Your favorite point guard's favorite point guard had yet another spectacular game against Nebraska, finishing with his first ever double-double with 22 points, four rebounds and 10 assists. Gesell is just so much fun to watch night in and night out.

He's holding his own in the "Best Point Guard" in the Big Ten conversation against Yogi Ferrell and Melo Trimble. Of course, all three of those guys are totally different types of players with Ferrell being the more gifted and natural scorer who can take over a game at any moment (last nights Indiana/Wisconsin game for example), Trimble being the most primed for the NBA with a fantastic pick and roll game and Gesell is easily the more talented passer and protector of the rock whom is just now figuring out the scoring prowess he may have.

But it's that willingness to make the right pass (even when it doesn't count as an assist) and propensity to protect the ball from slipping into the defenses hands that continues to impress me each and every game.
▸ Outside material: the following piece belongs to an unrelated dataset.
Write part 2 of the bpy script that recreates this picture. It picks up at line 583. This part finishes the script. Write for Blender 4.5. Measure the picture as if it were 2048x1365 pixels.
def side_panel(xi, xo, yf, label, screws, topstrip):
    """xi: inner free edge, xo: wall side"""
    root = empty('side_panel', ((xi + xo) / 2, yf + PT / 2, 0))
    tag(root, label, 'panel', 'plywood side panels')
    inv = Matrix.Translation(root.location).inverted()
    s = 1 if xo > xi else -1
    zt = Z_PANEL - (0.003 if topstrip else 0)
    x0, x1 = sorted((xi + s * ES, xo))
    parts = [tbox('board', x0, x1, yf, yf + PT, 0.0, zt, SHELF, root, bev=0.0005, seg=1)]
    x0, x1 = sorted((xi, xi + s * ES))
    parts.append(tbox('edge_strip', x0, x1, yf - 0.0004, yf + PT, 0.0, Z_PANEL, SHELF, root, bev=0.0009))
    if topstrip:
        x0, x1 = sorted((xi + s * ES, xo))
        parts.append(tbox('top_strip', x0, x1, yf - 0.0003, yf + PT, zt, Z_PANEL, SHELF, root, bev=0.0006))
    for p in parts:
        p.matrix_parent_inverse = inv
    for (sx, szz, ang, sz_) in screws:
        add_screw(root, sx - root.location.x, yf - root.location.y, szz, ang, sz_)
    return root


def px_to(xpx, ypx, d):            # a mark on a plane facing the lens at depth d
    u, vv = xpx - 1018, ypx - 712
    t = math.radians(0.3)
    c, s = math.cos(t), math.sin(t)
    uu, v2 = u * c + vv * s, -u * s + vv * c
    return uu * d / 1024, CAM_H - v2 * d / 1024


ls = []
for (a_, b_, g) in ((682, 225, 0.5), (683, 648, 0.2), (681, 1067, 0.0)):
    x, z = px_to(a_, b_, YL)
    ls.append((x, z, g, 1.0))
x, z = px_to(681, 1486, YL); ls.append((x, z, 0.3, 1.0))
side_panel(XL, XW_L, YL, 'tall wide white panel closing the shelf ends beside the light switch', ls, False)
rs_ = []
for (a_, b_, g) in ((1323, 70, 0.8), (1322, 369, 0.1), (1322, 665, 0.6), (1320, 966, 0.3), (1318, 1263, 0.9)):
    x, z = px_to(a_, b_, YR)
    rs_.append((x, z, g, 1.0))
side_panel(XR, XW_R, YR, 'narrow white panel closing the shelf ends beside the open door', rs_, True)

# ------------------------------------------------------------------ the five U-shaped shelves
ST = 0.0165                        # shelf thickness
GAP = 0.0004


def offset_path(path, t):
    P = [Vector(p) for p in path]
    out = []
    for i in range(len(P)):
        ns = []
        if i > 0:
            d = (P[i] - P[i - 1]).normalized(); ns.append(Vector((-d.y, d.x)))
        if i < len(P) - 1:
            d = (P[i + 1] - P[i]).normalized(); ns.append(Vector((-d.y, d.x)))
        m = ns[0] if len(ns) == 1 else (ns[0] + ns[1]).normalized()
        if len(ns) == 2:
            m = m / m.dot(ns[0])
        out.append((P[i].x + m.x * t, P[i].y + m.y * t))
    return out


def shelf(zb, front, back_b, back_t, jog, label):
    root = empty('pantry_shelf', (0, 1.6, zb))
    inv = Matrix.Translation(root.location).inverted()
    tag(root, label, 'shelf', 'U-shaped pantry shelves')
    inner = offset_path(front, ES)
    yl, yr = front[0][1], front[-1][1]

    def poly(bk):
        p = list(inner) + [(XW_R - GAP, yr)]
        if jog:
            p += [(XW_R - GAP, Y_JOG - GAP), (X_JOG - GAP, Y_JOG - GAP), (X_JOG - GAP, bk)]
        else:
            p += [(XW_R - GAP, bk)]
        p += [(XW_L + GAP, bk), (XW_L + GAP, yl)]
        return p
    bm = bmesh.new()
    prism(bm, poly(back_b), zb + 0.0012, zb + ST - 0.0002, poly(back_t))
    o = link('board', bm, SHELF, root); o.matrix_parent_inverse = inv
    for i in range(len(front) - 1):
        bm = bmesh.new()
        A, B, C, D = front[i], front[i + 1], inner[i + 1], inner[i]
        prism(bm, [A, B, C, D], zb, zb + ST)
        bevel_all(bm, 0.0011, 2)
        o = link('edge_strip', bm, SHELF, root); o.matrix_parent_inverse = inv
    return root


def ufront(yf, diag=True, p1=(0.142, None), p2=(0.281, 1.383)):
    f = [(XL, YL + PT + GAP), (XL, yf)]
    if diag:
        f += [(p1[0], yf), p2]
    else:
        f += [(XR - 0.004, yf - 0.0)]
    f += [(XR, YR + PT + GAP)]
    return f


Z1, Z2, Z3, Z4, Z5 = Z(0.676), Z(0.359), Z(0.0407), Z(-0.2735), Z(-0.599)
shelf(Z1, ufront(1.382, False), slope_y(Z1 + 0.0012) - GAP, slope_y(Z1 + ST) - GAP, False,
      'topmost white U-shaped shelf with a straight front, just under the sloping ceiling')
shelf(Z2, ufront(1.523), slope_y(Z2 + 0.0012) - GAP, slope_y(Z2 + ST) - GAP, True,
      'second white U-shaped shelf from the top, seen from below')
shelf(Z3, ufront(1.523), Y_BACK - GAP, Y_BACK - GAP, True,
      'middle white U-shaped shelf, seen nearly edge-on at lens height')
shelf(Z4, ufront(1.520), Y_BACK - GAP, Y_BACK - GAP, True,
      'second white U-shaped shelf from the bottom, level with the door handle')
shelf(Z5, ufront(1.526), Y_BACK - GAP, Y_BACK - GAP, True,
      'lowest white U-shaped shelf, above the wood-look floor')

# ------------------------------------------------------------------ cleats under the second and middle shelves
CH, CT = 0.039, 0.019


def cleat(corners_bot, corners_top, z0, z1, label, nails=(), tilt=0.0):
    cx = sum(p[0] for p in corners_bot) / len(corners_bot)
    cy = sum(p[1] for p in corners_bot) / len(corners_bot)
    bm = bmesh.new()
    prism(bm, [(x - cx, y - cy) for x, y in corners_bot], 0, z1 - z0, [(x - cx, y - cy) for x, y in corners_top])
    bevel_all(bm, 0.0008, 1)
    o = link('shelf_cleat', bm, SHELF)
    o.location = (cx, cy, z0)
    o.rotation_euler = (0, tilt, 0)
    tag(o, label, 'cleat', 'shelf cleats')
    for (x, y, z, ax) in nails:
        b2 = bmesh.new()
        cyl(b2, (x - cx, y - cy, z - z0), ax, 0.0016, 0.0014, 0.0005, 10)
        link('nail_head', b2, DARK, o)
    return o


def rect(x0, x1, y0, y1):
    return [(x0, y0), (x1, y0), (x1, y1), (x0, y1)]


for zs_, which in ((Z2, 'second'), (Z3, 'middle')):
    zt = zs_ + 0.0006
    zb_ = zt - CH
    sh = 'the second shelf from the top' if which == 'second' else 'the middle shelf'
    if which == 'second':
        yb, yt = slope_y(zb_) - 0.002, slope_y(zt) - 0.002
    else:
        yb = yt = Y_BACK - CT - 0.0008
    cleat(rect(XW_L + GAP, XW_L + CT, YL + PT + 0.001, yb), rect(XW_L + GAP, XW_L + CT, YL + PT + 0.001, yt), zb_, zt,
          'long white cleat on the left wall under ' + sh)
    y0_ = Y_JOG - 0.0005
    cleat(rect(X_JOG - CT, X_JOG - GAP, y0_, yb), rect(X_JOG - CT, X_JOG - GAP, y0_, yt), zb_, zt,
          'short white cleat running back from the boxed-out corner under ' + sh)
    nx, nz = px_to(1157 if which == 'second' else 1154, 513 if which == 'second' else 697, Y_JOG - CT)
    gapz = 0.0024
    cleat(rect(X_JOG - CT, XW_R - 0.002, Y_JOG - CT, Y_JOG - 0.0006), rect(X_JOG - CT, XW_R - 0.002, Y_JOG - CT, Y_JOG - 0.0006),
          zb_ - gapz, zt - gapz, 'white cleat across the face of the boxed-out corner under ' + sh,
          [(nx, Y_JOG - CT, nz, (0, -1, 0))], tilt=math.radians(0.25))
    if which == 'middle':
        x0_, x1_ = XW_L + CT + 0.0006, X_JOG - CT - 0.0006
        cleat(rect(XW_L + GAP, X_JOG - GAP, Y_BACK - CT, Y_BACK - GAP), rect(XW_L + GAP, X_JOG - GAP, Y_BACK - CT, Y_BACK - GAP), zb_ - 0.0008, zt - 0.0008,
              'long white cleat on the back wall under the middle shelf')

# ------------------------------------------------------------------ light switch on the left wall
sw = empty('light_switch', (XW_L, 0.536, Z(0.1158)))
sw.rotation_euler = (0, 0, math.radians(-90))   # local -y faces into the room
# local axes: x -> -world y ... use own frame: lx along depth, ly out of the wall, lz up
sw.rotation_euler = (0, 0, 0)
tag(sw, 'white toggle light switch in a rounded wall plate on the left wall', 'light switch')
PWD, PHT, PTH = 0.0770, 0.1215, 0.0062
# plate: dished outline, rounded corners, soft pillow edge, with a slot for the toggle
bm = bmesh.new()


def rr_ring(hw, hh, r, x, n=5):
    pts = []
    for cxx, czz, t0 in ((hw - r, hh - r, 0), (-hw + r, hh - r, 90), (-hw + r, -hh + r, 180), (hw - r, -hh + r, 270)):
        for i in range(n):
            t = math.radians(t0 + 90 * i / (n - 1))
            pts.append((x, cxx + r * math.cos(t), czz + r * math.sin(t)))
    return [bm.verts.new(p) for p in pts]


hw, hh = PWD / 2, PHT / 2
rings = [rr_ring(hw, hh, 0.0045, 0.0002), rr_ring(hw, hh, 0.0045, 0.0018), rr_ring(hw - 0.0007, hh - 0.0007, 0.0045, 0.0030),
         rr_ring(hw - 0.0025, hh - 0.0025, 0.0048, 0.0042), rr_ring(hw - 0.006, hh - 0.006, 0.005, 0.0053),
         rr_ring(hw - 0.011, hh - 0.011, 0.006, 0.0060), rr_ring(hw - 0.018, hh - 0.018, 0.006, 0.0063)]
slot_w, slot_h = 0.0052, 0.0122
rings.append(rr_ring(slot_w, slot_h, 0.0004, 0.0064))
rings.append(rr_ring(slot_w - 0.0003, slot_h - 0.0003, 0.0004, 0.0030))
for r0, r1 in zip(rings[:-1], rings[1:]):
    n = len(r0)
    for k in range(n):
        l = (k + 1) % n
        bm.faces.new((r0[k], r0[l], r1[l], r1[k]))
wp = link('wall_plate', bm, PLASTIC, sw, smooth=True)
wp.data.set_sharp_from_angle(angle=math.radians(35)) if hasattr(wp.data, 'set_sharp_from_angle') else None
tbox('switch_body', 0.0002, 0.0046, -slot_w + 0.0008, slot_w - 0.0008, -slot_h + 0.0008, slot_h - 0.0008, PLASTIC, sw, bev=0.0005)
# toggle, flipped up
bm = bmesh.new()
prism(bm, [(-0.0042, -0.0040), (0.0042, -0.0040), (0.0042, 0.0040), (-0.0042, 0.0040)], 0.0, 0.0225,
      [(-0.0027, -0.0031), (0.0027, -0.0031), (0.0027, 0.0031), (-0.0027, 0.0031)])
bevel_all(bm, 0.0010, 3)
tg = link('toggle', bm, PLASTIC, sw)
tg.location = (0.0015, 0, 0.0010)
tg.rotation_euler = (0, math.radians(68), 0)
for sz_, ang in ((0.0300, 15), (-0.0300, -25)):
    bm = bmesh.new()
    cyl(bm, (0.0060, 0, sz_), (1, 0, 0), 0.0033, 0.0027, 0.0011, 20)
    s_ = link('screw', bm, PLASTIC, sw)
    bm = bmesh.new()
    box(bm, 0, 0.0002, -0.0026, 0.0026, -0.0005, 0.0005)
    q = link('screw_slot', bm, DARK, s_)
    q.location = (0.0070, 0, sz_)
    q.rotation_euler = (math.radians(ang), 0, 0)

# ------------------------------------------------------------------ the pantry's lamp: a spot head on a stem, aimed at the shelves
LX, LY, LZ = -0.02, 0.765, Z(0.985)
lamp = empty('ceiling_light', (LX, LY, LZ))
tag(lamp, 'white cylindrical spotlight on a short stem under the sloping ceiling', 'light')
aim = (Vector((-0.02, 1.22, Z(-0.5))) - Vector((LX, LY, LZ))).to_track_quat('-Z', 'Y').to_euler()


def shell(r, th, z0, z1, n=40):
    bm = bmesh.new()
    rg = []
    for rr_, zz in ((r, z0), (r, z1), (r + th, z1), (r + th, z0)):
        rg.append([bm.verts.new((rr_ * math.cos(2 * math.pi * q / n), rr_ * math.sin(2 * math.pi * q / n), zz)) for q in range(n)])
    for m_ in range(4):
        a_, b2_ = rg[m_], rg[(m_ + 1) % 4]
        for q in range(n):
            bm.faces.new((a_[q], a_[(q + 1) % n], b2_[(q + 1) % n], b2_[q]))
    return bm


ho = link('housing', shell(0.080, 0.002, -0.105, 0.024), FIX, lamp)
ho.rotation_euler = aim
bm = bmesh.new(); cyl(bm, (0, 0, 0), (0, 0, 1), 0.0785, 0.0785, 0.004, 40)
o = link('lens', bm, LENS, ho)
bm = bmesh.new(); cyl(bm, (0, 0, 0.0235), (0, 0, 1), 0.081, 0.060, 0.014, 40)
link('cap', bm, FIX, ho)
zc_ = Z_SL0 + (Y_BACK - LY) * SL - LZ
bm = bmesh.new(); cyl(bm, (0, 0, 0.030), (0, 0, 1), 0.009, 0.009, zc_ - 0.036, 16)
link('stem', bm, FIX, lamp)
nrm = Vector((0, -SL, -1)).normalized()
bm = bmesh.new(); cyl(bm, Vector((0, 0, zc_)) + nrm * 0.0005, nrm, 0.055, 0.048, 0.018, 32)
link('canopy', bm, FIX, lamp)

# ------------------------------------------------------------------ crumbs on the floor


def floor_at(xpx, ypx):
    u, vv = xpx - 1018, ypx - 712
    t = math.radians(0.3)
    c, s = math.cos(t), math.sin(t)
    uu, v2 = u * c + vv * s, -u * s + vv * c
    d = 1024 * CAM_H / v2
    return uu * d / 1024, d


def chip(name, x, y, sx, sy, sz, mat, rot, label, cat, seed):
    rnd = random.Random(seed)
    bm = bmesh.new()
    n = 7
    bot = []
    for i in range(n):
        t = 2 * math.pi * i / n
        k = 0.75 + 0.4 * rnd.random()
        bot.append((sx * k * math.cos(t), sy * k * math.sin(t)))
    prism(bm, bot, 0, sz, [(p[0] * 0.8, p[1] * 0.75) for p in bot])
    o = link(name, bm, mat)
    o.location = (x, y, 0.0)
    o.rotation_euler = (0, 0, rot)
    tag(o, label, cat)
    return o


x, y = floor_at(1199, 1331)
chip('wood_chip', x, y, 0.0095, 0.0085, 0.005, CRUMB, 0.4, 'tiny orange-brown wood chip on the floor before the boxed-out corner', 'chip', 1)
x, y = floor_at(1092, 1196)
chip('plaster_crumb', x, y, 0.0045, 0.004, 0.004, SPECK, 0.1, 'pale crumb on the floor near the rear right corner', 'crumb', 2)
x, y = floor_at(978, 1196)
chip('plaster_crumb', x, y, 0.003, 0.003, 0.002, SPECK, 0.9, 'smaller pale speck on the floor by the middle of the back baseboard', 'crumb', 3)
You just don't see that type of old school, John Stockton type point guard in college basketball anymore. He analyzes, recognizes and reacts on offense while outperforming and out willing his opponents.

He's the ultimate "Try Hard Bunch" captain. Don't sleep on Mike Gesell. Don't do it.

Then there is Jarrod Uthoff, who is reaching this local, untouchable, semi-phenomenon status among Iowa fans, with his name being mentioned alongside Keith VanHorn, Dirk Nowitzki (which I am more guilty than Steven Ridley of doing) and recently even Larry Bird. Preposterous I know. Borderline crazy. But when you look at the overall style of play and the ability to do EVERYTHING well in the game of basketball... it's kind of fair, isn't it?

Just look at what he's doing right now: the senior is averaging 18.1 points (second in the Big Ten), six rebounds (17th in the Big Ten) and 3.3 blocks per game (first in the Big Ten). Before Tuesday's game, he was KenPom's No. 3 player in his Player of the Year standings. He is the most legit contender to Denzel Valentine right now for Big Ten Player of the Year and is a lock to be slotted in as a Big Ten First Teamer.

It still baffles me that the senior super hero guard/forward wasn't on many major pundits radars coming into the season (I still see you Gary Parrish).

He's the definition of consistency, having played one bad game this season; which ironically was against Michigan State, where he still scored ten points, grabbed five boards and blocked six Spartan shots. He's borderline unguardable when he's firing on all cylinders. He can (and will) break defenses on the wing, on the block, in transition or from the mid-range. If he see's that he's got a mouse in the house, he goes to work with some crafty foot work and a decisive post game -- which includes his Dirk-lite step back fade. If you match him up with a slow, burly big man, he can knock down the outside jumper with absolute ease (45.2% this season from three point land) leaving the lane wide open for the likes of Gesell and Peter Jok as his defender starts to cheat out to run him off the arch.

Defensively? He's a stall-worth. He already has 50 blocks on the season, which is second IN THE COUNTRY. Not A.J. Hammons, not Deyonta Davis, not Tacko Fall, but Jarrod Uthoff. And for those that watch Iowa games, this surely isn't shocking. What's shocking is that it's only 50. He's just so damn good at being in the right place, at the right time while also timing his jump and swat at exactly the perfect time. It's an absolute basketball art form. He'll guard any position and stand his own while also playing some of the best help side defense you'll see in college basketball.

Can we just fast forward nine days so we can get the Valentine v. Uthoff match-up we all so desperately crave?

There is little doubt that Iowa fans have something extremely special with these two seniors (as well as the rest of the roster). There is a lot more to do in the season, but as long as Mike Gesell and Jarrod Uthoff stay healthy, the Iowa Hawkeyes will continue to shock the country. Together.